The first day will focus on textile supply chain transparency, namely what are the best business practices that allow for an importer to trace the origin of subject goods perhaps to the point of origin of the raw materials (e.g., the planting of the cotton seeds in the production of garments).

The second day will focus on country of origin identification, especially on the technologies allowing for the physical examination or laboratory analysis of goods needed to verify the legitimacy of a Country of Origin claim.

We expect that in the aftermath of this event CBP will lay out rules that will add clarity to the due diligence that is expected from importers in regard to section 1307 enforcement and Withhold Release Orders.

This is not the first time that CBP has stepped in to verify origin nor the first time that it has relied on high tech solutions in trade remedy situations. Origin is a key component to free trade eligibility (USMCA among other FTAs) and CBP routinely questions origin when the benefits of an FTA are claimed.

Two instances of CBP high tech analysis come to mind. In the instance of Burma-origin rubies that were prohibited from importation, CBP previously performed spectrometry analysis, which can be used to identify mineral inclusions which are specific to a geographic area.

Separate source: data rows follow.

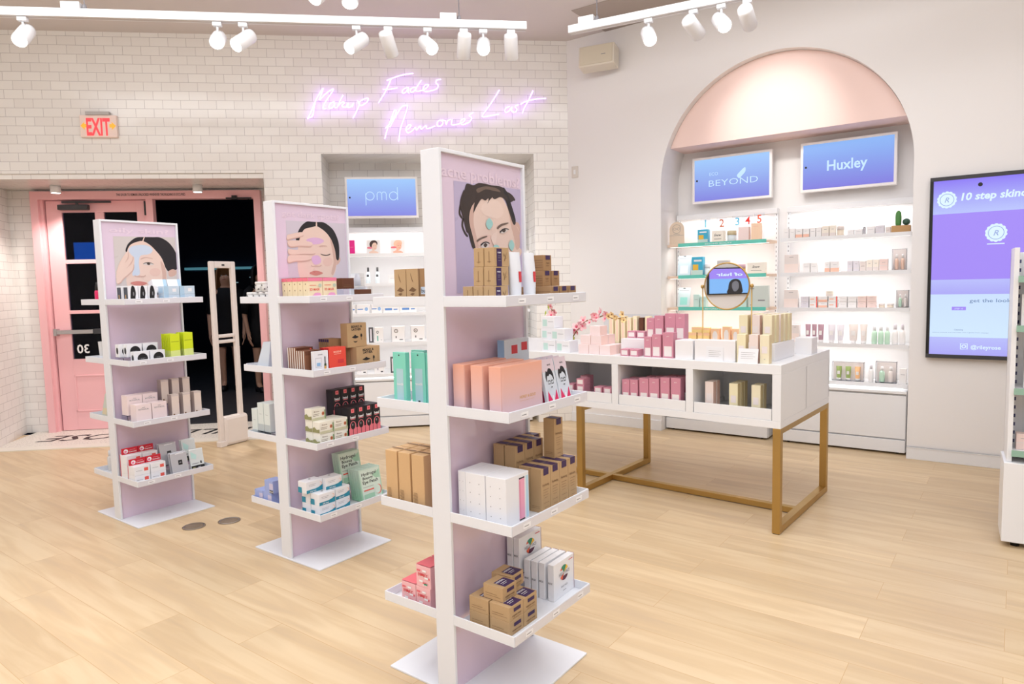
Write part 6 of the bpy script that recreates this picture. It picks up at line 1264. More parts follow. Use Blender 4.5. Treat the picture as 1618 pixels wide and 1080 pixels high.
# white and mint boxes at the left end
MTL = mat('mint_label', (196, 226, 220), .45)
p = carton(.11, .10, .078, PAPER, dec=[('f', .08, .42, .15, .75, MTL), ('f', .5, .9, .55, .58, GREYINK)])
sp = [(-1.56, .09, TH), (-1.445, .09, TH), (-1.60, .20, TH), (-1.49, .10, TH + .0785), (-1.605, .14, TH + .0785), (-1.60, .14, TH + .157)]
wd = ['bottom left', 'bottom right', 'bottom back', 'second layer right', 'second layer left', 'top']
many(p, sp, TB, lambda i: 'white box with mint label at the table\'s left, %s' % wd[i], 'box', 'white and mint boxes on the table')
# clear bin with gold-edged sachets at the back
mb = MB().box(-.27, -.06, 0, .27, .06, .004, ACR).box(-.27, -.06, .004, -.266, .06, .22, ACR).box(.266, -.06, .004, .27, .06, .22, ACR).box(-.266, .056, .004, .266, .06, .22, ACR)
o = mb.build('acrylic_bin'); TB.put(o, -1.245, .74, TH); tag(o, 'clear acrylic bin of upright sachets at the back of the table', 'bin')
CRM = mat('cream_sachet', (250, 232, 196), .5)
for i in range(10):
    p = carton(.034, .05, .205 - .01 * (i % 2), CRM if i != 5 else CHOC, dec=[('f', .0, .08, 0, 1, GLD), ('f', .3, .7, .1, .9, mat('peach_sachet_print', (252, 214, 190), .5))] if i != 5 else [('f', 0, 1, 0, .5, OLIVE)], name='sachet')
    TB.put(p, -1.47 + .05 * i, .735, TH + .005); tag(p, '%s sachet in the clear bin, %s' % ('dark brown' if i == 5 else 'upright cream', pos(i, 10)), 'sachet', 'sachets in the clear bin')
# flowering branch
PET = mat('blossom_petal', (252, 196, 198), .6); PET2 = mat('blossom_deep_pink', (236, 96, 130), .6); TWG = mat('twig_brown', (150, 110, 64), .7); YLF = mat('yellow_blossom', (246, 212, 150), .6); LEAFM = mat('leaf_green', (178, 190, 70), .5)
BR = [(-1.74, .30), (-1.73, .235), (-1.68, .18), (-1.62, .10), (-1.575, .075), (-1.52, .12), (-1.44, .19), (-1.36, .215), (-1.29, .235), (-1.2, .215), (-1.12, .225)]
r = empty('blossom_branch', TB, 0, .32, TH); tag(r, 'artificial cherry branch with pink and yellow blossoms lying across the table', 'flowers')
path = [(x, .02 * math.sin(i * 1.9), z) for i, (x, z) in enumerate(BR)]
MB().tube(smooth_poly(path, 4, False), .004, TWG, 6).tube([(-1.575, .0, .075), (-1.56, .02, .03), (-1.57, .04, .004)], .003, TWG, 6).build('twig', r)
def blossom(pm, cm):
    mb = MB()
    for q in range(5):
        a = 2 * PI * q / 5; c, s = math.cos(a), math.sin(a)
        P_ = []
        for (u, v, z) in ((0, 0, 0), (.010, -.008, .004), (.021, -.010, .009), (.027, 0, .012), (.021, .010, .009), (.010, .008, .004)):
            P_.append((u * c - v * s, u * s + v * c, z))
        mb.poly(P_, pm)
    mb.lathe([(.0001, .001), (.006, .002), (.005, .008), (.0001, .010)], cm, n=8, cap=False)
    return mb.build('blossom', r)
random.seed(11)
b0 = blossom(PET, PET2); b1 = blossom(YLF, TWG)
sm_ = smooth_poly(path, 8, False)
for i in range(46):
    t = (i + .5) / 46; x, y, z = sm_[int(t * (len(sm_) - 1))]
    yel = t > .84
    b = (b1 if i == 45 else clone(b1, r)) if yel else (b0 if i == 0 else clone(b0, r))
    b.location = (x + random.uniform(-.022, .022), y + random.uniform(-.03, .02), z + random.uniform(-.018, .03))
    b.rotation_euler = (PI / 2 + random.uniform(-.9, .6), random.uniform(-.6, .6), random.uniform(-.8, .8)); s = random.uniform(.8, 1.35); s *= .7 if yel else 1; b.scale = (s, s, s)
for (x, z, a) in ((-1.545, .05, -.8), (-1.55, .10, .6), (-1.745, .31, 1.3), (-1.76, .27, 1.9)):
    l = MB().add([(0, 0, 0), (.018, -.003, .009), (.045, 0, 0), (.018, .003, -.009)], [(0, 1, 2, 3)], LEAFM).build('leaf', r); l.location = (x, -.03, z); l.rotation_euler = (0, a, 0); m_ = l.modifiers.new('s', 'SOLIDIFY'); m_.thickness = .0006

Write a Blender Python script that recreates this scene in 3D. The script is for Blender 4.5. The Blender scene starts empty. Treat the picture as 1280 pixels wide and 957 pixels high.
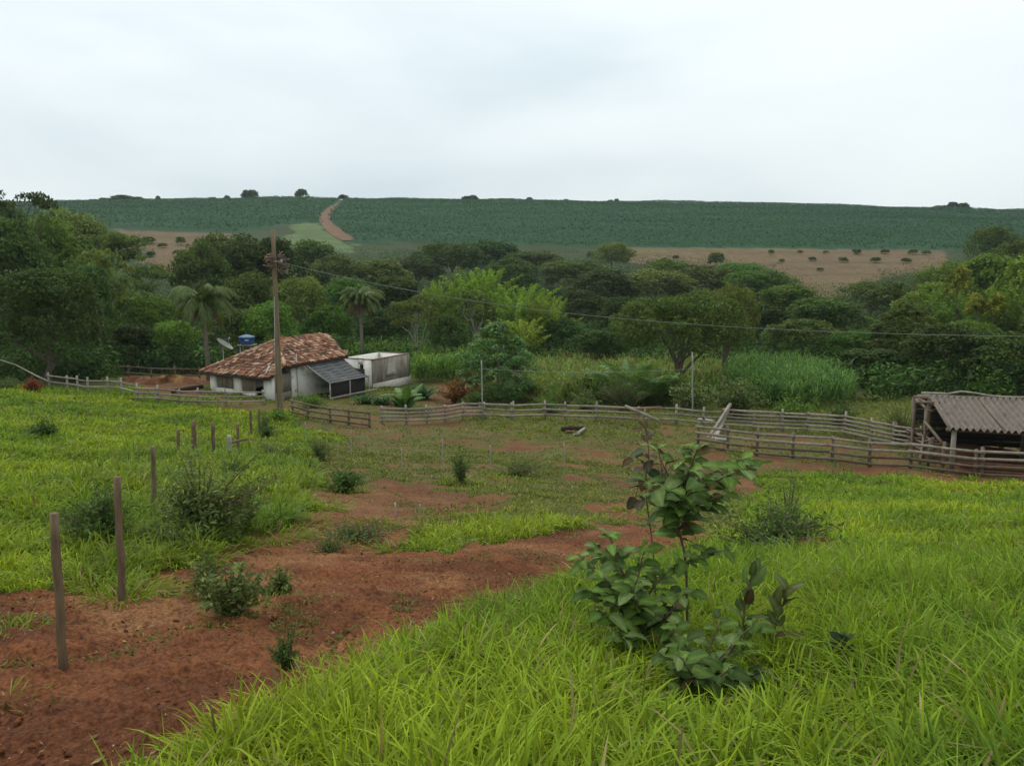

In the case of Chinese garlic, antidumping duties will be levied at import. But there is a documented history of falsely declaring Chinese garlic as Mexican when the garlic has merely transshipped Mexico. See ruling no. HQ 562751 (5/10/2004) for a discussion of one such shipment of garlic claimed to be of Mexican origin. Through “multivariate discriminant statistical analysis” the CBP lab ultimately proved the actual origin was Mexico and thus antidumping duties were avoided.